Un argument qui ne convainc pas Nicolas Berkouk. «En utilisant la rhétorique grandiloquente de la lutte contre l’autocensure, l’opération “Monge” fait croire aux élèves qu’ils sont maîtres de leur destin, alors que leur parcours scolaire dépend en grande partie de leur origine sociale et du lycée d’où ils viennent », rappelle-t-il. Pour réduire les inégalités scolaires, l’Ecole polytechnique aurait plutôt intérêt, d’après lui, à agir sur son concours, «qui aujourd’hui favorise très clairement les élèves issus des grandes classes prépas. A commencer par Sainte-Geneviève, à Versailles, et Louis-Le-Grand, à Paris, qui mettent en place des préparations spécifiques au concours». Les nombreux dispositifs d’ouverture sociale mis en place dans les autres grandes écoles à la suite de la charte de 2005 sur l’égalité des chances n’ont pas montré plus d’efficacité. «Le recrutement géographique, social et de genre n’a quasiment pas évolué au cours des quinze dernières années», assure Julien Grenet, directeur de recherche au CNRS, professeur associé à l’Ecole d’économie de Paris et coauteur d’un rapport sur le sujet en 2021.

Instaurer des quotas

Pour lui, la meilleure façon d’améliorer la diversité dans ces institutions d’élite serait de développer une politique nationale de quotas en ciblant les
élèves socialement défavorisés qui ont une vraie chance de réussir. «Si on met des polytechniciens face à des élèves en grande difficulté scolaire, non seulement le processus d’identification aura du mal à se faire, mais en plus on risque de créer de la violence symbolique», souligne Julien Grenet.
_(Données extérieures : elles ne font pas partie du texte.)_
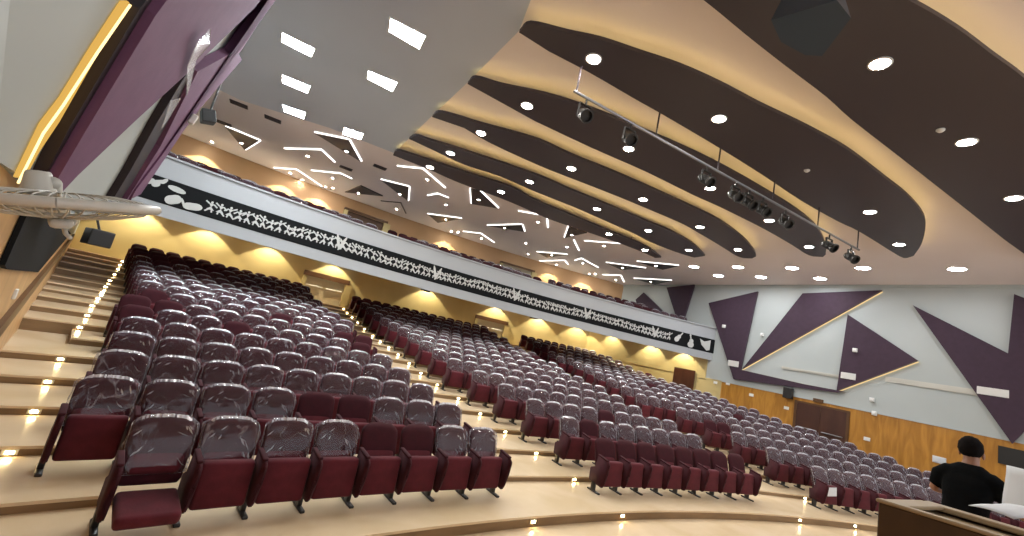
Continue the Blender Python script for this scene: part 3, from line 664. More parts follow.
# ------------------------------------------------------------------ fittings on the stair side
LP = D['L']
def sp_panel(pts, base, d, name, m, label, parent=None):
    bm = bmesh.new(); hull_prism(bm, [on_splay(s, z, base) for s, z in pts], SPN * d)
    o = obj(name, bm, m, parent)
    return tag(o, label, 'wall panel', 'purple panels on the splayed wall') if not parent else o
pa = sp_panel(LP['panelA'], .01, .10, 'wall_panel', 'purple_lit', 'large lit purple panel above the wall fan')
sp_panel(LP['sideA'], .002, .06, 'dark_edge', 'plum_edge', '', pa)  # black panel side, its edge shadow put into the colour
pb = sp_panel(LP['panelB'], .01, .10, 'wall_panel', 'purple_lit', 'narrow purple panel between two dark slots near fan')
sp_panel(LP['sideB'], .002, .07, 'dark_edge', 'plum_edge', '', pb)
pc = sp_panel(LP['panelC'], .01, .12, 'wall_panel', 'purple_lit', 'slim purple edge panel where splayed wall ends by balcony')
sp_panel(LP['slotC'], .002, .06, 'dark_edge', 'plum_edge', '', pc)
def sp_led(pts, w, own):
    bm = bmesh.new()
    tube(bm, [on_splay(s, z, .03) for s, z in pts], w, 6); obj('light_strip', bm, 'gold_led', own)
sp_led(LP['gold'], .006, pa)
bm = bmesh.new(); hull_prism(bm, [on_splay(s, z, .004) for s, z in LP['band']], SPN * .012); obj('light_diffuser', bm, 'gold_band', pa)  # LED glow beside the panel, put in as an emissive band
sp_led(LP['gold2'], .01, pc)
for j, k in enumerate(('film', 'film2')):
    P = LP[k]; bm = bmesh.new(); n = len(P); fr = [on_splay(s, z, .16 + .03 * math.sin(i * 2.1)) for i, (s, z) in enumerate(P)]
    hull_prism(bm, fr, SPN * .006)
    tag(obj('plastic_film', bm, 'film'), ['loose strip of clear plastic film hanging on large purple panel', 'short scrap of clear plastic film below the long strip'][j], 'plastic film', 'loose plastic film')
s, z = LP['device'][0]; bm = bmesh.new(); box(bm, on_splay(s, z, .17), (.10, .14, .07), face_to(SPN), .015)
tag(obj('sensor_box', bm, 'white'), 'small white box on slim purple edge panel', 'sensor')
bm = bmesh.new(); hull_prism(bm, [on_left(s, z, .004) for s, z in ((5.16, 2.02), (5.42, 1.978), (9.87, 1.76), (17.6, 2.60), (5.16, 2.6))], LNRM * .035)
tag(obj('black_panel', bm, 'black'), 'black panel on pale wood wall above the stair skirting', 'panel')
s, z = D['lb']['switch'][0]; bm = bmesh.new(); box(bm, on_left(s - .9, z - .12, .015), (.14, .12, .03), face_to(LNRM), .006)
tag(obj('switch_plate', bm, 'white'), 'white switch plate on pale wood wall by the stairs', 'switch plate')
p = Vector(D['lspk']); bm = bmesh.new(); box(bm, p, (.42, .34, .30), Matrix.Rotation(-.55, 3, 'Z'), .02)
tube(bm, [p + Vector((0, 0, .1)), p + Vector((-.3, -.1, .75))], .02, 6)
tag(obj('wall_loudspeaker', bm, 'fanblk'), 'black box loudspeaker under the balcony at top of side stairs', 'loudspeaker')
p = Vector(D['cspk']); bm = bmesh.new(); box(bm, p, (.32, .26, .28), Matrix.Rotation(-.8, 3, 'Z') @ Matrix.Rotation(.3, 3, 'X'), .02)
tube(bm, [p, (p.x, p.y, ZC)], .02, 6)
tag(obj('hanging_speaker', bm, 'fanblk'), 'black speaker hung from ceiling beside splayed wall end', 'loudspeaker')

# ------------------------------------------------------------------ wall fan
fp = Vector(D['fan']); fn = Vector(D['fan_n']).normalized()
FX = Matrix.Translation(fp) @ face_to(fn, Vector((0.7, 0.7, 0))).to_4x4()
e = empty('wall_fan', fp, 'off-white wall fan tilted flat with wire cage beside side stairs', 'fan')
def fpart(name, bm, m, parent=e, smooth=True):
    bmesh.ops.transform(bm, matrix=Matrix.Translation(-fp) @ FX, verts=bm.verts); return obj(name, bm, m, parent, smooth)
bm = bmesh.new(); RR = .215
tube(bm, [(RR * math.cos(t * PI / 24), RR * math.sin(t * PI / 24), 0) for t in range(49)], .015, 8, False)
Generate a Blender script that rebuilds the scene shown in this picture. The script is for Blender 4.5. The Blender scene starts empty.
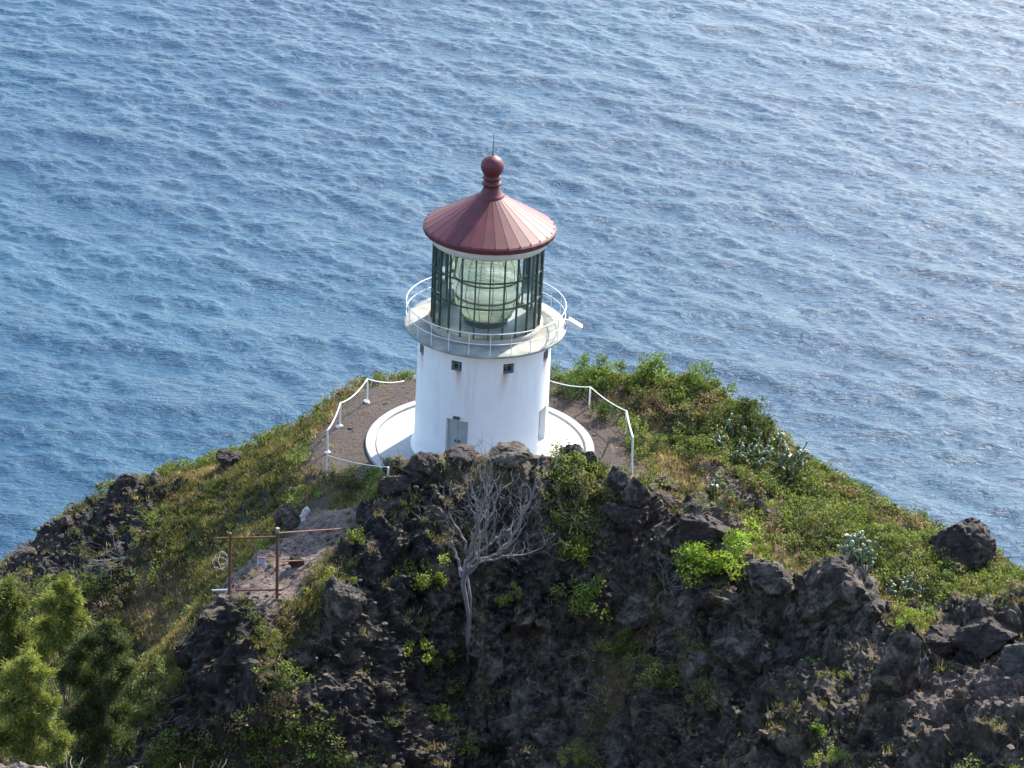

Elève en terminale générale 3, Tiago n’affiche qu’un modeste 11 de
moyenne, mais avec deux parents dans l’éducation nationale, il compte bien poursuivre de bonnes études supérieures. Jusqu’à présent, il se voyait
plutôt en école de commerce. Mais l’aura de Polytechnique semble désormais l’intéresser. «C’est l’une des meilleures écoles de France, assure-t- il. Le prestige, ça compte quand même sur un CV.»